何故自動ドア如きでそんなに何年も手こずったかと言えば、この自動ドアには極めて複雑なプログラムがインプットされていたらしく、具体的には数々の不意の事故や緊急事態が起こった場合でも、ドアがすべて自動で適切に反応するべく設計されており、そのパターンは140にも上ると言われている。
しかし、この複雑な仕様の自動ドアを機能させる上で、そもそも設計の時点で間違っていたことが判明し、多くの電力供給の配線をやり直さなければならなくなった。つまり建物の中の壁を再び取り壊し、ドアも新たな工事で破損するなどして取り換えなどの必要が生じる羽目となった。要するにほとんど最初からやり直しという事だろう。

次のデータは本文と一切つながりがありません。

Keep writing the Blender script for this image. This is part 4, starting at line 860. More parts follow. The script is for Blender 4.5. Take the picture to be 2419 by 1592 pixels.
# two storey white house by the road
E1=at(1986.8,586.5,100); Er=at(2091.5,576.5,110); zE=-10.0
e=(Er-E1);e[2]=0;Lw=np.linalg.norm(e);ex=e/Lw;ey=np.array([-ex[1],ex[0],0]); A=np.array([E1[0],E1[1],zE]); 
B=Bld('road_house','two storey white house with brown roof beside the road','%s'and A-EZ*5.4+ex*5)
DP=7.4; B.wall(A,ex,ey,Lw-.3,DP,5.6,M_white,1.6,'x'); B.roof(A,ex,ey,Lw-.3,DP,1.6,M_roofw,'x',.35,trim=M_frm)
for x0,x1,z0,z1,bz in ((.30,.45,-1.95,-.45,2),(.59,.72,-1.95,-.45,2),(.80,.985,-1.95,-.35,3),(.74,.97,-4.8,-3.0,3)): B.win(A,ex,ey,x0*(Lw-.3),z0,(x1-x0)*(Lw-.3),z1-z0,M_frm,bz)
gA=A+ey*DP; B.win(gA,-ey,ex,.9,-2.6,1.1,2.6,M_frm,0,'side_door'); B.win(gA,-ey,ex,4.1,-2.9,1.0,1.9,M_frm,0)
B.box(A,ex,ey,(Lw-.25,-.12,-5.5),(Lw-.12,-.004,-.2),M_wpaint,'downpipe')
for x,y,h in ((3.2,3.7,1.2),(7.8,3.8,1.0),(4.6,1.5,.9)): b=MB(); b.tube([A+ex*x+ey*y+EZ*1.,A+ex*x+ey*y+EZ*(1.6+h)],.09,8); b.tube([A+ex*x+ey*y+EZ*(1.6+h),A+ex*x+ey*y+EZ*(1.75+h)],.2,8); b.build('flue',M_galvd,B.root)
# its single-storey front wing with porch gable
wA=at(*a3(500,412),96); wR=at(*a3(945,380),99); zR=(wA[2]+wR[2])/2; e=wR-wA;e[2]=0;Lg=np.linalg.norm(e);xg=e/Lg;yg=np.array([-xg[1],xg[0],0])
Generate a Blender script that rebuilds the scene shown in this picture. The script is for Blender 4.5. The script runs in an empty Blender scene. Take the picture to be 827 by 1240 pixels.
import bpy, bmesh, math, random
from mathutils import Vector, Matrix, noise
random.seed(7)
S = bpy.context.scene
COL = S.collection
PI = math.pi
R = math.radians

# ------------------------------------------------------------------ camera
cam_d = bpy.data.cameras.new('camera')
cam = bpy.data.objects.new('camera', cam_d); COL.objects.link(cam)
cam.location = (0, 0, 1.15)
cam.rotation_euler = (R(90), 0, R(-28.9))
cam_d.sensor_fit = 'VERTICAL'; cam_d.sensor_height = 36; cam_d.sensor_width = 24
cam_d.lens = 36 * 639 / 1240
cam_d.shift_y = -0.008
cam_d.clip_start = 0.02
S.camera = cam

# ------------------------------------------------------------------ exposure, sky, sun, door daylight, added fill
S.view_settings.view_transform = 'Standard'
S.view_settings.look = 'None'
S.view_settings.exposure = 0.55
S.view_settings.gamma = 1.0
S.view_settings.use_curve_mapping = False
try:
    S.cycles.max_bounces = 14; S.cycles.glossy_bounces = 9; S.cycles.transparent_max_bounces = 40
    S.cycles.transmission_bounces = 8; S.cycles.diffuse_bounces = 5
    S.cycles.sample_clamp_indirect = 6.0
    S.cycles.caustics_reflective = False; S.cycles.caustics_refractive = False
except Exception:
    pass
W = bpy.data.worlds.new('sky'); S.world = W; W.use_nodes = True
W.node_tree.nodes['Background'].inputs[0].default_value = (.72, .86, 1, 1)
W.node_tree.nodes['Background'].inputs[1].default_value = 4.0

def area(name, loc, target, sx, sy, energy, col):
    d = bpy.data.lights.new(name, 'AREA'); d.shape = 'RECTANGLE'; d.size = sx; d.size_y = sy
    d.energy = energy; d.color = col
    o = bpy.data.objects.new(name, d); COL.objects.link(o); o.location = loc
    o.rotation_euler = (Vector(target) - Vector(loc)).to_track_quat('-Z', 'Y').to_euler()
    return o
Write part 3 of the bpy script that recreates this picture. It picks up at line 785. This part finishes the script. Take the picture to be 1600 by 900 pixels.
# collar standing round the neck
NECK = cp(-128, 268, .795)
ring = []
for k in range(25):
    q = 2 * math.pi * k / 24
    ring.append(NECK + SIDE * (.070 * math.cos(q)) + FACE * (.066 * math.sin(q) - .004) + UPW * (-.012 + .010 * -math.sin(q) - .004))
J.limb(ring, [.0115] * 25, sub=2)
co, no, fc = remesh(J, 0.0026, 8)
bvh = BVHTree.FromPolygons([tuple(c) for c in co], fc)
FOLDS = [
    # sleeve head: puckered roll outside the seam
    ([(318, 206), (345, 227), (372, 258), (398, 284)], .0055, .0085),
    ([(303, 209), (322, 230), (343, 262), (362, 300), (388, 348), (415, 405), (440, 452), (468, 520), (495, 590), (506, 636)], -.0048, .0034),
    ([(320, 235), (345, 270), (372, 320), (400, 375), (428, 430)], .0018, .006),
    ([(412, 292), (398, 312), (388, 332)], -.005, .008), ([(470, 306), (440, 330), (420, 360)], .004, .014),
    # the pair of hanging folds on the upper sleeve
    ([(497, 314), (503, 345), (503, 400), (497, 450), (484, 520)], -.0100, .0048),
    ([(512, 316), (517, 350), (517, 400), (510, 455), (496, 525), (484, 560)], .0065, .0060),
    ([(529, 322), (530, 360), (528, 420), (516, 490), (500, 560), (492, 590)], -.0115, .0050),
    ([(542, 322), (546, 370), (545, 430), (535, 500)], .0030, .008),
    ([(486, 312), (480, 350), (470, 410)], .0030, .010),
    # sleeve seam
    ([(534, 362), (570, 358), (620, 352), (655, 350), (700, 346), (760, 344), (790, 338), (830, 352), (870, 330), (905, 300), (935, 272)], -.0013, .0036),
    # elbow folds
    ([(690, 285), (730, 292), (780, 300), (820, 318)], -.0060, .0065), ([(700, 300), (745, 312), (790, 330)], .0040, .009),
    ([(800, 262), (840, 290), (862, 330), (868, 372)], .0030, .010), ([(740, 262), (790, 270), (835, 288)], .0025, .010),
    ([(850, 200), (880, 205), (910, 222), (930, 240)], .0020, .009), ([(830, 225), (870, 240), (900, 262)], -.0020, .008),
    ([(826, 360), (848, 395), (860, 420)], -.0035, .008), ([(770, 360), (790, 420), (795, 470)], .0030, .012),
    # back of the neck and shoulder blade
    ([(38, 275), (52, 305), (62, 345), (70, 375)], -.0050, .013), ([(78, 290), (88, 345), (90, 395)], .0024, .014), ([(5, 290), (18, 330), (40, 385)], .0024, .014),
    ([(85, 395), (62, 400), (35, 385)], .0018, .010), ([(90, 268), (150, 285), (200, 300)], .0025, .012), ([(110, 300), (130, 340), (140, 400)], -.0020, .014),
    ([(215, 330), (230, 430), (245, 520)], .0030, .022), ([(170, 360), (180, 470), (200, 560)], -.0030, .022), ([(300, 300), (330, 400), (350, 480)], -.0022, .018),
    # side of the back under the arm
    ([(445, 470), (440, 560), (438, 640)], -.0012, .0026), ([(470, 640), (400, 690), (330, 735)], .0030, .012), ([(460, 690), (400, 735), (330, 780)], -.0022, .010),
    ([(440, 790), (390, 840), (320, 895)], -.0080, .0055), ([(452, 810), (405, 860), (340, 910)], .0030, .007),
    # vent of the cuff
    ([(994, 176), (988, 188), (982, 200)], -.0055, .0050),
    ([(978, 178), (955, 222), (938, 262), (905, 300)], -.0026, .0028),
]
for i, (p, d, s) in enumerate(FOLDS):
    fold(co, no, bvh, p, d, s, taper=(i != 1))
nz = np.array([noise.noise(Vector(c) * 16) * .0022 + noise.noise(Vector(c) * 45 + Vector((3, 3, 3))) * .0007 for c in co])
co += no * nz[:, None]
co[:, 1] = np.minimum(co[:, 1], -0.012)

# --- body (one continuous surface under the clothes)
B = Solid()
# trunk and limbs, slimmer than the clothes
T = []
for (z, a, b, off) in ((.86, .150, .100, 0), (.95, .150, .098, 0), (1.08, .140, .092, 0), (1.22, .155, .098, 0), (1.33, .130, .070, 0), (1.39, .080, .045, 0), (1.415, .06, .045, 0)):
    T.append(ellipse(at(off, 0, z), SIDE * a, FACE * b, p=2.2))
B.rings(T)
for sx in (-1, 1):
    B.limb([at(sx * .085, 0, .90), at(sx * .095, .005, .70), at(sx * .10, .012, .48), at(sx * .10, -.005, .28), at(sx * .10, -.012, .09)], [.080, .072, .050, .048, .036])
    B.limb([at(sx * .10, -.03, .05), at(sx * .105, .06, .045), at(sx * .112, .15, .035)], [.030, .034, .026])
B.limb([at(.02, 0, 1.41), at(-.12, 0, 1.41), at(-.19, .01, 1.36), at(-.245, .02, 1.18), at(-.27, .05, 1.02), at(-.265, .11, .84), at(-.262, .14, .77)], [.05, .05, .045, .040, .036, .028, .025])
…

更に異様に複雑な仕様のために、何度も動作確認を個別にする必要があったらしい。この問題は今年に入ってようやくほぼ解決したとのニュースを読んだ。
そして、この自動ドアの問題に手こずっている間にもう一つ判明した大きな問題がスプリンクラー装置である。スプリンクラー装置とは火災が発生した時に自動的に散水する設備であり、火災が大きくなるのを防ぐのが目的で設置される。
このスプリンクラー装置は2016年の10月に29000個ほど設置されたのだが、後になってこれ程の大量の装置に対して配水管の強度が十分でないことが判明した。そういう訳で再び天井を開けて、およそ2Kmにわたる配水管を新しく取り替えなければならない。この問題は未だに解決されておらず、現在空港が完成しないおそらく最大の理由だと推察される。
他にも、地下の駅からターミナルまでのエスカレーターの長さが間違っていた。植えられた1000本の木の場所が間違っており、そのうちの600本を切り倒して別の場所に植え替えた。度重なる建物の設計変更のせいで4000室ある部屋のうちの3分の1が間違った番号になっているなど、失敗を探せば山ほどある。
最近では空港内の750個のモニターが取り替えられることになって物議を醸した。2012年の開港用に設置されたのだが、6年間何の役にも立たないまま寿命が来てしまったからだ。
そして、これらのモニターは業務用になっており、一般ユーザーは使用できない仕様になっている為、取り外されたモニターのうち100個はベルリンのもう一つの空港のテーゲルで使用され、それ以外は廃棄された模様だ。そのコストはおよそ50万ユーロである。本当に馬鹿げた話だが、そもそも新しいモニターを今取り付ける必要があるのだろうか。
また、利用客がいないにも関わらず毎週月曜日から金曜日の深夜には空港駅にSバーンが運行されている。空港がまだ完成していない一方で、既に新しい線路は敷き詰められ、プラットホーム、エレベーター、エスカレーター、電光掲示板すべてが完成しているのだが、そうなると地下に建設されたこの駅の設備にカビが生えたり錆がついてしまうので、換気のためにわざわざ無乗客のSバーンを毎日運行させる必要があるとの事だ。これしかメンテナンスの方法はないにしても、本当に馬鹿げた話だ。
そのように失敗だらけのベルリン新空港の建設であるが、最近の情報によると2020年の10月に完成予定とのことだ。しかし、当然ながらこの情報を信じる者は少ない。
ついこの間はルフトハンザの幹部の一人が、空港は一旦取り壊されて新しく建て直されるだろうと発言して物議を醸した。仮にそんなことになれば本当に前代未聞の事態になるが、これまでの経緯を考えればそれも実際にあり得ると思わざるを得ない。
当然国民もこのテーマには完全に怒りを通り越して呆れかえっており、真剣に議論するよりは寧ろブラックジョークのネタとして扱いつつある。何れにせよ、現段階ではドイツの歴史的な失敗プロジェクトの呼び声も高く、国としての評価を下げてしまっているのは間違いないだろう。